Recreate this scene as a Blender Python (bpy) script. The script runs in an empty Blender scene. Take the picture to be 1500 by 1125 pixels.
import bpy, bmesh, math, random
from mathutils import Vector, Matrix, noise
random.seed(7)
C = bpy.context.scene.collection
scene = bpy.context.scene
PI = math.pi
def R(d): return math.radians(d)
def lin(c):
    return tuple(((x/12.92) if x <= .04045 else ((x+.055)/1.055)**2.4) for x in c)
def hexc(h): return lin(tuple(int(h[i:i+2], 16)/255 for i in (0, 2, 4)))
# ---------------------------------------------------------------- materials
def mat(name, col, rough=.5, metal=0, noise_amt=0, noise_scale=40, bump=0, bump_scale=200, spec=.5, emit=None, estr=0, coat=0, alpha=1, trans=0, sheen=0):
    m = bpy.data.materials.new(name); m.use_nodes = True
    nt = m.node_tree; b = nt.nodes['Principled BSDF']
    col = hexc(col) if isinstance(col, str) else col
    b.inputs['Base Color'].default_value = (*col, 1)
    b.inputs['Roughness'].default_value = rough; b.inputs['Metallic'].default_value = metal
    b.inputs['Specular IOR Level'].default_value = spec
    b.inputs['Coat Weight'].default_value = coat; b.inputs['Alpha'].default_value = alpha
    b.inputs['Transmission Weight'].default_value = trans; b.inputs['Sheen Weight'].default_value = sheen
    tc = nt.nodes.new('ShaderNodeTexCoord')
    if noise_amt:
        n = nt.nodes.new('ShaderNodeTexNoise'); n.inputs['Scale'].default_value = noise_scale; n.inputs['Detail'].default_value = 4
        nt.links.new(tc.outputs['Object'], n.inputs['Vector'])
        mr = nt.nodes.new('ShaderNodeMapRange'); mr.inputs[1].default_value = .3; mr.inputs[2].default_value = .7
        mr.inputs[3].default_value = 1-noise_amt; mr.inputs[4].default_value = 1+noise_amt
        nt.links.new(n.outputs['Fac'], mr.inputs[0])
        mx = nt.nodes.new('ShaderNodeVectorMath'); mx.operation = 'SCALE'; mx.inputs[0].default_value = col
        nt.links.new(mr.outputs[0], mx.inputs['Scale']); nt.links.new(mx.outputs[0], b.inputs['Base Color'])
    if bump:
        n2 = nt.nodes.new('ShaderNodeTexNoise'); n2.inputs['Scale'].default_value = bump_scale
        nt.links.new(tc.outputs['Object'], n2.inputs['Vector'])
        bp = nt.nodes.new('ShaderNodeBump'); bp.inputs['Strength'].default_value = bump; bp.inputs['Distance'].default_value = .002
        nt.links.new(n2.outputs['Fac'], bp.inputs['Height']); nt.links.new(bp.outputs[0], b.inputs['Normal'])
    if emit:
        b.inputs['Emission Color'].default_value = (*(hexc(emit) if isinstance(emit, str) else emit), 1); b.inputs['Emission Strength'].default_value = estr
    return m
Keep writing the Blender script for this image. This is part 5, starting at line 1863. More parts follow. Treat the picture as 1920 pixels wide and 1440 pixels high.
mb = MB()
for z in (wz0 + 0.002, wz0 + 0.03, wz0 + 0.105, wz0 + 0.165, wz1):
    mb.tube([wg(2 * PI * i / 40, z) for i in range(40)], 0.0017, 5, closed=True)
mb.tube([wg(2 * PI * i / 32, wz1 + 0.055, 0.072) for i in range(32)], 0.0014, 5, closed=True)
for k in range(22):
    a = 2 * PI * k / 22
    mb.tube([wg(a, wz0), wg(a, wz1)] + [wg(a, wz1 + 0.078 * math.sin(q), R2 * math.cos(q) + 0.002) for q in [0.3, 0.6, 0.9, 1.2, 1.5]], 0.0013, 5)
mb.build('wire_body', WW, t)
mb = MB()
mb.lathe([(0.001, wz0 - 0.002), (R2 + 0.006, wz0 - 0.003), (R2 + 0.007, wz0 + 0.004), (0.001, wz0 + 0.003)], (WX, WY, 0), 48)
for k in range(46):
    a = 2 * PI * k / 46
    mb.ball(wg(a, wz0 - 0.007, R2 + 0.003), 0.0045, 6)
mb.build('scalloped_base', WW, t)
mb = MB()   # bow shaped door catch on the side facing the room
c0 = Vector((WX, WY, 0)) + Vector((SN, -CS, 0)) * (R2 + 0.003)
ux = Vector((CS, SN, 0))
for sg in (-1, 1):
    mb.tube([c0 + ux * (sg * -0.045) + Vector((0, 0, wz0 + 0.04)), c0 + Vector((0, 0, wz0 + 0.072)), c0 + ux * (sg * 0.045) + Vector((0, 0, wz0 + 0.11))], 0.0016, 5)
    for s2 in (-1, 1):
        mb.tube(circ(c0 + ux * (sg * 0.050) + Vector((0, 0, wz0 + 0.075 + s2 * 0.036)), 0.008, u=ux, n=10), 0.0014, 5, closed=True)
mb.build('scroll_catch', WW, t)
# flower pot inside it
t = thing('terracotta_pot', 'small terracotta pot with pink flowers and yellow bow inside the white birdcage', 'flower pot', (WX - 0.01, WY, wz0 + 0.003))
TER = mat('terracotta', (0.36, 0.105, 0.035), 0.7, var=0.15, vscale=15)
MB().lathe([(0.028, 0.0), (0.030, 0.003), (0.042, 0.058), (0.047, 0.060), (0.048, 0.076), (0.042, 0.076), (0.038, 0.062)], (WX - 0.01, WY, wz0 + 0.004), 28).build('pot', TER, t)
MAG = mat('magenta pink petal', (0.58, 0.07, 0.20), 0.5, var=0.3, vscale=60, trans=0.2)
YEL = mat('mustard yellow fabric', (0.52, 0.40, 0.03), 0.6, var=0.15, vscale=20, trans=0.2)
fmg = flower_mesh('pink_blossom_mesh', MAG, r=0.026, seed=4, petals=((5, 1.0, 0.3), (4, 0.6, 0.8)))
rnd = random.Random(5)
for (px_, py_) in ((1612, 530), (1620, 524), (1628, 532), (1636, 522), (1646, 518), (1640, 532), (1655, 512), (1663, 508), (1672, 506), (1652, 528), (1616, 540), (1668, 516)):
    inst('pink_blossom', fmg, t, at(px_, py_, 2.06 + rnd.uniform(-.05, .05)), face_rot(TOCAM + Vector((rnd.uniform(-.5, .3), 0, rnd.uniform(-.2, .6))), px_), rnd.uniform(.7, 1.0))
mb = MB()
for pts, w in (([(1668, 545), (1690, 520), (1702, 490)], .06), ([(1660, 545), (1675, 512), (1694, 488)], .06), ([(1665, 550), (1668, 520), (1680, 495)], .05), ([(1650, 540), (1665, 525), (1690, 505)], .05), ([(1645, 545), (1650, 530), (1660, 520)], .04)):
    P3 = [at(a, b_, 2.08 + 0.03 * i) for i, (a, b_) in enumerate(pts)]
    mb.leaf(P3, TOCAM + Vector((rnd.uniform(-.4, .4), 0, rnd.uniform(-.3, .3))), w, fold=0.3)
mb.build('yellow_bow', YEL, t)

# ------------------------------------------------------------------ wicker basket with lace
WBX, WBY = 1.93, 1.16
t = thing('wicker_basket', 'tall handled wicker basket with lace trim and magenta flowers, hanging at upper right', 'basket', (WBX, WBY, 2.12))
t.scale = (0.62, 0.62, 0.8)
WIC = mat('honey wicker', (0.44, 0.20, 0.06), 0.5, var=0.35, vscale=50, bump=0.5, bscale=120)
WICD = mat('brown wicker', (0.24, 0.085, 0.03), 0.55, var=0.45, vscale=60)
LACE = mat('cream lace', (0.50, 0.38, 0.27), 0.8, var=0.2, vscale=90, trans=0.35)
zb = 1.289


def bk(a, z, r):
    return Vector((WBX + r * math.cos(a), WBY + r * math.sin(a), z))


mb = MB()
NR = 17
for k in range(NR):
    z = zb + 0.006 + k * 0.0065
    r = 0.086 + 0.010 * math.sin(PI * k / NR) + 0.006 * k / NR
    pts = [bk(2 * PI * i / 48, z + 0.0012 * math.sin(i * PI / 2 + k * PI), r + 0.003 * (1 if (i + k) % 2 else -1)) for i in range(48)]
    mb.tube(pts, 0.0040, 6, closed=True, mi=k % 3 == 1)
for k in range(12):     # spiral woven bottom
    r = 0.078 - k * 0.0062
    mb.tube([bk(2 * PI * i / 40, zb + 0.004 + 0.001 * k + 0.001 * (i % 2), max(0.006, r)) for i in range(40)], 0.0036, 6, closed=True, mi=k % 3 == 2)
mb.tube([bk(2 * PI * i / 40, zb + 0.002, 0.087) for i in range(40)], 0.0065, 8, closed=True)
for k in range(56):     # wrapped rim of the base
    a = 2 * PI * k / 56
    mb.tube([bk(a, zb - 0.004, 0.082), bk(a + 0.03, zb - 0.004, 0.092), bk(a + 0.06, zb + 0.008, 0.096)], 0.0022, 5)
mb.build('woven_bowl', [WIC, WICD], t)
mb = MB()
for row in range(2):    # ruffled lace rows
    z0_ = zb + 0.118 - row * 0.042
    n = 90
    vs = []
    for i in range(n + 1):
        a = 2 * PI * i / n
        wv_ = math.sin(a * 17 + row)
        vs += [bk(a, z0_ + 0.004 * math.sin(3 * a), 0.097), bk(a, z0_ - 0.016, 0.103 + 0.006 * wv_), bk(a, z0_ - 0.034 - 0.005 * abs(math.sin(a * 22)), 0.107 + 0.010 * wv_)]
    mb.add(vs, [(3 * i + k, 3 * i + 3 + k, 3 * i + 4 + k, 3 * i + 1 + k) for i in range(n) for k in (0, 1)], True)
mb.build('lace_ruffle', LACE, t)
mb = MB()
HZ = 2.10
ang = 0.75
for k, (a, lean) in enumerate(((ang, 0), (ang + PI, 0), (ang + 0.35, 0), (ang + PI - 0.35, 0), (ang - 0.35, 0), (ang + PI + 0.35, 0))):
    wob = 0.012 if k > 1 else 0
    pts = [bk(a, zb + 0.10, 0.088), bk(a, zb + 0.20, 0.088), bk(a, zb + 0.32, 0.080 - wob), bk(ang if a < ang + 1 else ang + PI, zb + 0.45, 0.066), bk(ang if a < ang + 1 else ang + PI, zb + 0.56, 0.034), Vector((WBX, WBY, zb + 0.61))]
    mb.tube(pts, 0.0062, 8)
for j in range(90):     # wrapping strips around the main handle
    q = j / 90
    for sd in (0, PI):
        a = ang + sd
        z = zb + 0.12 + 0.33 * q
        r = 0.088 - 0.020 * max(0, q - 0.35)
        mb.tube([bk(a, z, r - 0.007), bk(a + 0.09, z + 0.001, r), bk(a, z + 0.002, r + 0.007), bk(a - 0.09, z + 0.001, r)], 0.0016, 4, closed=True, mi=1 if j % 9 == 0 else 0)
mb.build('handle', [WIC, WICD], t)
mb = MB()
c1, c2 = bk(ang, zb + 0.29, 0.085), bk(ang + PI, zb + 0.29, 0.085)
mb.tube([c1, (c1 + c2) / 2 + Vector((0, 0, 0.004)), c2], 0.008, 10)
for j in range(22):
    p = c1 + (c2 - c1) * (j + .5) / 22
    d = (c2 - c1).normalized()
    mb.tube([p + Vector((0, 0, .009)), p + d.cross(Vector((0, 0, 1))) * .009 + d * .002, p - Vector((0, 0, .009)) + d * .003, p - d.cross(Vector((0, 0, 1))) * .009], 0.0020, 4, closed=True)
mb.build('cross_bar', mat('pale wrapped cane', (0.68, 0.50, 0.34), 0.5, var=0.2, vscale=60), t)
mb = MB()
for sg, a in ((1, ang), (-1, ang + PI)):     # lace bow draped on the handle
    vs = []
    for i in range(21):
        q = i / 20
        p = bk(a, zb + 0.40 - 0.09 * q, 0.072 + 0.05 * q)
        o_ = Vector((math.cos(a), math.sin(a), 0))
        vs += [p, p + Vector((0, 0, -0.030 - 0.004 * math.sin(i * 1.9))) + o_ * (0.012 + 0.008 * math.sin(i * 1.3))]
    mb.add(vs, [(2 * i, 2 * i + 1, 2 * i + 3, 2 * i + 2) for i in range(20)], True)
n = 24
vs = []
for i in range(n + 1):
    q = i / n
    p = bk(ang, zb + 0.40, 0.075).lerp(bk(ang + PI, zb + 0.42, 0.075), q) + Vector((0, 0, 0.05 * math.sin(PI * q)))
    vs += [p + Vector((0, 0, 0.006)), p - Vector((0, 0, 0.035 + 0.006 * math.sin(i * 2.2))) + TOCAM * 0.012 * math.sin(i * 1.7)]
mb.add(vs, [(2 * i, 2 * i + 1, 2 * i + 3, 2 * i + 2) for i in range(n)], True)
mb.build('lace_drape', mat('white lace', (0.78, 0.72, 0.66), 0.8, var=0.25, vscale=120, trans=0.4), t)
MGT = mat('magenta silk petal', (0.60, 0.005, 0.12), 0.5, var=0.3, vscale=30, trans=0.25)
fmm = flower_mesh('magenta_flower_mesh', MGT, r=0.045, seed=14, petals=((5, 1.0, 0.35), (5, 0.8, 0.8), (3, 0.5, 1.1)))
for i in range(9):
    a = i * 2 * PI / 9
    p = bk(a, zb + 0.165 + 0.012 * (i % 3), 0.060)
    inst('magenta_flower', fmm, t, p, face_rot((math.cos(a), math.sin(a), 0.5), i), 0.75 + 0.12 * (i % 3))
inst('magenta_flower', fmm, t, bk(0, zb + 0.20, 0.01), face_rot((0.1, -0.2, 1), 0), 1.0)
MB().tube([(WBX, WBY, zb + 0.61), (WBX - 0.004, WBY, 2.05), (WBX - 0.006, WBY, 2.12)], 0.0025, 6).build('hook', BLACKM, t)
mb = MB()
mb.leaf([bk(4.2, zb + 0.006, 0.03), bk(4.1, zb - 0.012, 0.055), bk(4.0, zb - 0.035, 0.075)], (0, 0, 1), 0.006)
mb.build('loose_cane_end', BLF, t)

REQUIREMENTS
Identify the lines in the entries that hold "script" and return each one.

OUTPUT BELOW
Recreate this scene as a Blender Python (bpy) script. The script runs in an empty Blender scene. Take the picture to be 1500 by 1125 pixels.
Keep writing the Blender script for this image. This is part 5, starting at line 1863. More parts follow. Treat the picture as 1920 pixels wide and 1440 pixels high.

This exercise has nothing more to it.